The neighboring countries with which the kings of England were most frequently at war in those days were Scotland, Wales, and France. These wars arose, not from any causes connected with the substantial interests of the people of England, but from the grasping ambition of the kings, who wished to increase the extent of their territories, and thus add to their revenues and to their power. Sometimes their wars arose from private and personal quarrels, and in these cases thousands of lives were often sacrificed, and great sums of money expended to revenge slights or personal injuries of comparatively little consequence.

Origin of the wars with Leolin, Prince of Wales.

For instance, one of the wars with Wales broke out in this manner. Leolin, who was then the reigning Prince of Wales, sent to France, and requested the King of France that he might have in marriage a certain lady named Lady Eleanor, who was then residing in the French king's court. The motive of Leolin in making this proposal was not that he bore any love for the Lady Eleanor, for very likely he had never seen her; but she was the daughter of an English earl named Montfort, Earl of Leicester, who was an enemy of the King of England, and, having been banished from the country, had taken refuge in France. Leolin thought that by proposing and carrying into effect this marriage, he would at once gratify the King of France and spite the King of England.

Leolin's bride intercepted at sea.

The King of France at once assented to the proposed marriage, but the King of England was extremely angry, and he determined to prevent the marriage if he could. He accordingly gave the necessary orders, and the little fleet which was sent from France to convey Eleanor to Wales was intercepted off the Scilly Islands on the way, and the whole bridal party were taken prisoners and sent to London.

As soon as Leolin heard this, he, of course, was greatly enraged, and he immediately set off with an armed troop, and made a foray upon the English frontiers, killing all the people that lived near the border, plundering their property, and burning up all the towns and villages that came in his way. There followed a long war. The English were, on the whole, the victors in the war, and at the end of it a treaty was made by which Leolin's wife, it is true, was restored to him, but his kingdom was brought almost completely under the power of the English kings.
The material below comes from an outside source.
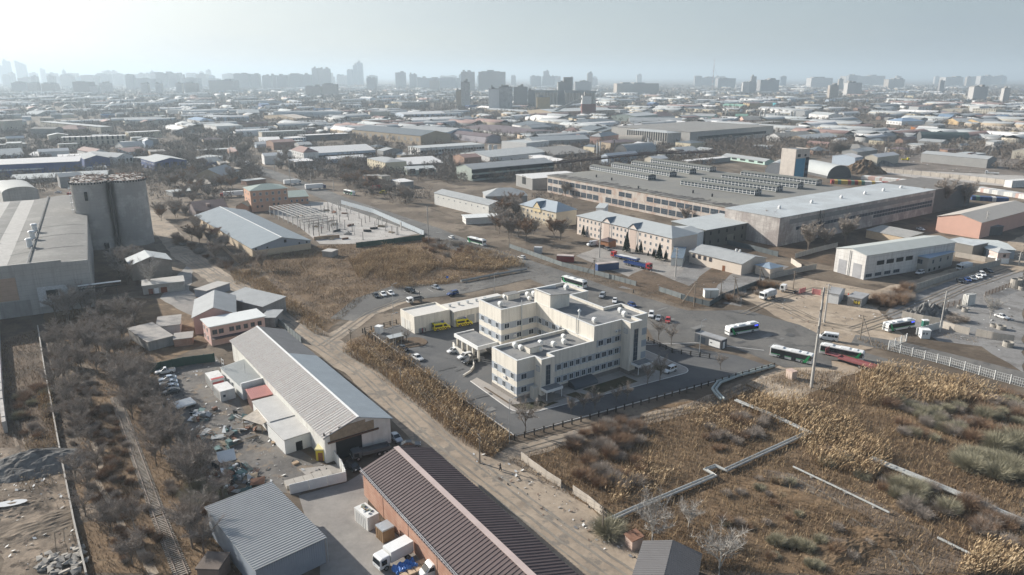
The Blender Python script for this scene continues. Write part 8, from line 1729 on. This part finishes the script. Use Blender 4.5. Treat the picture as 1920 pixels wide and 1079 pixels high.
def plant_shrubs():
 SHR.sort(key=lambda q:-q[0])
 for _,k,x,y,s,a,hz_,lb,gp in SHR[:285]:o=link('shrub',SP[k],None,(x,y,0),a);o.scale=(s,s,s*hz_);tag(o,lb,'shrub',gp)
 Vs=[];T=[];MI=[]
 for k in range(3):
  me=SP[k];co_=np.empty(len(me.vertices)*3,np.float32);me.vertices.foreach_get('co',co_);co_=co_.reshape(-1,4,3)[::2];c0=co_.mean(1,keepdims=True);ti=np.empty(len(me.vertices),np.float32);me.attributes['tint'].data.foreach_get('value',ti);ti=ti.reshape(-1,4)[::2]
  w_=(co_[:,1:2]-co_[:,0:1])*.25;co_=co_+np.concatenate([-w_,w_,w_,-w_],1)
  for _,kk,x,y,s,a,hz_,lb,gp in SHR[285:]:
   if kk!=k:continue
   c,sn=math.cos(a),math.sin(a);X=co_*np.array([s,s,s*hz_]);Vs.append(np.stack([X[...,0]*c-X[...,1]*sn+x,X[...,0]*sn+X[...,1]*c+y,X[...,2]],-1).reshape(-1,3));T.append(ti.ravel());MI.append(np.full(len(co_),k))
 V=np.concatenate(Vs);o=link('undergrowth',npmesh('undergrowth',V,np.arange(len(V)).reshape(-1,4),[TW,TW2,TWG],np.concatenate(MI),np.concatenate(T)));o['kind']='stuff'
occ=[]
for o in COL.objects:
 if o.parent is None and '_L' in o.keys():occ.append((o.location.x,o.location.y,math.cos(o.rotation_euler[2]),math.sin(o.rotation_euler[2]),o['_L'],o['_W']))
OA=np.array(occ)
def free(P,m=1.5):
 ok=np.ones(len(P),bool)
 for x,y,c,s,l,w in OA:
  dx,dy=P[:,0]-x,P[:,1]-y;u,v=dx*c+dy*s,-dx*s+dy*c;ok&=~((u>-m)&(u<l+m)&(v>-m)&(v<w+m))
 return ok
def grove(poly,n,ks,s,label,name='bare_tree'):
 P=sample(poly,n*2);P=P[free(P)][:n]
 for x,y in P:tree(RND.choice(ks),x,y,s,label,label.replace('bare tree','bare trees'),name)
grove(W('85,590 165,570 255,610 285,700 265,690 205,730 130,690'),34,(0,1,2,2),.95,'grey-brown bare tree in the thicket below the big concrete hall')
grove(W('215,730 275,690 300,760 330,830 395,895 420,935 470,1079 380,1079 320,960 270,830'),46,(0,2,2,1),.95,'bare tree crowding the yard side of the railway track');grove(W('90,650 160,680 205,800 235,900 265,1020 300,1079 180,1079 150,950 110,780'),28,(2,2,0),.8,'low bare tree between the low wall and the railway track')
grove(W('285,395 345,395 400,440 470,500 430,515 370,475 320,440'),22,(3,2,0),.85,'rusty bare tree beside the dirt road near the silo');grove(W('215,500 262,480 260,560 200,560'),8,(0,1,5),1.0,'bare tree around the small gabled house');grove(W('270,345 340,320 440,360 450,345 420,380 340,390'),24,(0,3,1),1.0,'bare tree in the gardens behind the brown-gabled house')
grove(W('330,260 420,285 520,320 560,345 560,310 470,255 380,235'),34,(0,1),1.2,'bare tree on the far side of the avenue');grove(W('250,290 330,285 440,330 470,345 420,345 310,325'),20,(0,1),1.1,'bare tree between the blue halls and the avenue');grove(W('645,300 690,335 740,360 800,370 770,385 700,375 640,345'),28,(0,1,3),1.0,'bare tree in the workshop yards above the main road')
grove(W('905,400 960,385 1010,440 1060,450 1000,465 930,440'),18,(0,1,3),1.1,'bare tree around the pale yellow house');grove(W('1045,372 1150,380 1290,420 1390,440 1300,400 1150,360 1050,350'),26,(0,1,2,3),1.0,'bare tree along the wall of the great factory')
for r,x,y,k,s,lb in(('r8',1035,285,1,.8,'spreading bare tree at the front kerb corner of the clinic'),('r8',1290,170,2,.5,'first small bare tree from the left along the front kerb'),('r8',1362,158,2,.6,'second small bare tree along the front kerb'),('r8',1425,150,2,.6,'third small bare tree along the front kerb'),('r8',1545,105,2,.6,'fourth small bare tree along the front kerb'),('r8',1605,98,2,.65,'fifth small bare tree along the front kerb'),('r5',1720,965,0,.8,'bare tree near the right end of the front kerb'),('r5',1790,950,0,.75,'last bare tree at the right end of the front kerb'),('h2',1570,520,0,.85,'bare tree on the verge right of the stair tower'),('h2',1785,610,0,.9,'bare tree on the verge by the side drive'),('r6',210,880,0,.6,'small bare tree behind the checkpoint container'),('r9',205,1075,5,1.0,'pale many-stemmed bare tree at the lower edge'),('r8',1745,920,5,.9,'pale leaning bare tree by the wooden privy'),('c6',1535,640,5,.9,'slim pale bare tree on the dirt lot'),('r9',30,830,5,.7,'thin pale bare tree left of the many-stemmed one'),('b5',905,670,1,1.6,'tall bare tree against the lit end of the long factory wing'),('b5',1050,640,1,1.3,'second tall bare tree against the lit factory end'),('b5',1405,790,2,1.3,'round bare tree behind the concrete fence'),('b5',1590,745,2,1.0,'smaller bare tree behind the concrete fence'),('b5',1825,700,1,1.3,'pale bare tree by the white panel hall'),('b6',660,340,1,1.5,'bare tree against the far end of the long factory wing'),('b6',990,330,1,1.7,'left of two bare trees before the dark factory end'),('b6',1240,290,1,1.6,'right of two bare trees before the dark factory end'),('h4',1480,870,0,.9,'bare tree in the clinic courtyard'),('h6',560,920,0,.55,'small bare tree on the planted yard island'),('b2',1030,990,2,.8,'round bare tree at the corner of the long low shed'),('r4',850,430,5,1.1,'pale bare tree in front of the small gabled house')):tree(k,*g(r,x,y),s,lb)
for i in range(9):tree(4,*g('a5',1665+22*i,640-(i%2)*6),1.5,'slim bare poplar in the row right of the concrete tower','poplars right of the concrete tower','bare_poplar')
def spruce():
 P=[];D=[]
 for i in range(700):
  t=RND.random()**.7;z=.4+5.2*t;r=1.25*(1-t)+.08;a=RND.uniform(0,6.28);P.append((0,0,z));D.append((math.cos(a)*r,math.sin(a)*r,-.25*r))
 P,D=np.array(P),np.array(D);V,Q=quads(P,D,side_(D),np.full(700,.05),np.full(700,.1));t=MB();t.cyl(0,0,0,5.4,.1,6,0,.03);return t.mesh('trunk',BARK),npmesh('crown',V,Q,SPR,tint=np.repeat(NPR.random(700),4))
TP.append(spruce())
for i,(x,y,s)in enumerate(((800,620,1.0),(1285,800,1.5),(1400,808,.6),(1445,812,.9),(1530,840,.5),(1590,860,.8),(1652,890,1.45),(1725,890,.9))):tree(6,*g('b4',x,y),s,'%s spruce from the left in front of the pale pink office'%('first','second','third','fourth','fifth','sixth','seventh','eighth')[i],None,'spruce')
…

The unhappy fate of Leolin.

Of course, Leolin was extremely dissatisfied with this result, and he became more and more uneasy in the enthralled position to which the English king had reduced him, and finally a new war broke out. Leolin was beaten in this war too, and in the end, in a desperate battle that was fought among the mountains, he was slain. He was slain near the beginning of the battle. The man who killed him did not know at the time who it was that he had killed, though he knew from his armor that he was some distinguished personage or other. When the battle was ended this man went back to the place to see, and, finding that it was the Prince Leolin whom he had slain, he was greatly pleased. He cut off the head from the body, and sent it as a present to the king. The king sent the head to London, there to be paraded through the streets on the end of a long pole as a token of victory. After being carried in this manner through Cheapside—then the principal street of London—in order that it might be gazed upon by all the people, it was set up on a high pole near the Tower, and there remained a long time, a trophy, as the king regarded it, of the glory and renown of a victory, but really an emblem of cruel injustice and wrong perpetrated by a strong against a weaker neighbor.

Fate of Prince David, his brother.

Not long after this the King of England succeeded in taking Prince David, the brother of Leolin, and, under the pretense that he had been guilty of treason, he cut off his head too, and set it up on another pole at the Tower of London, by the side of his brother's.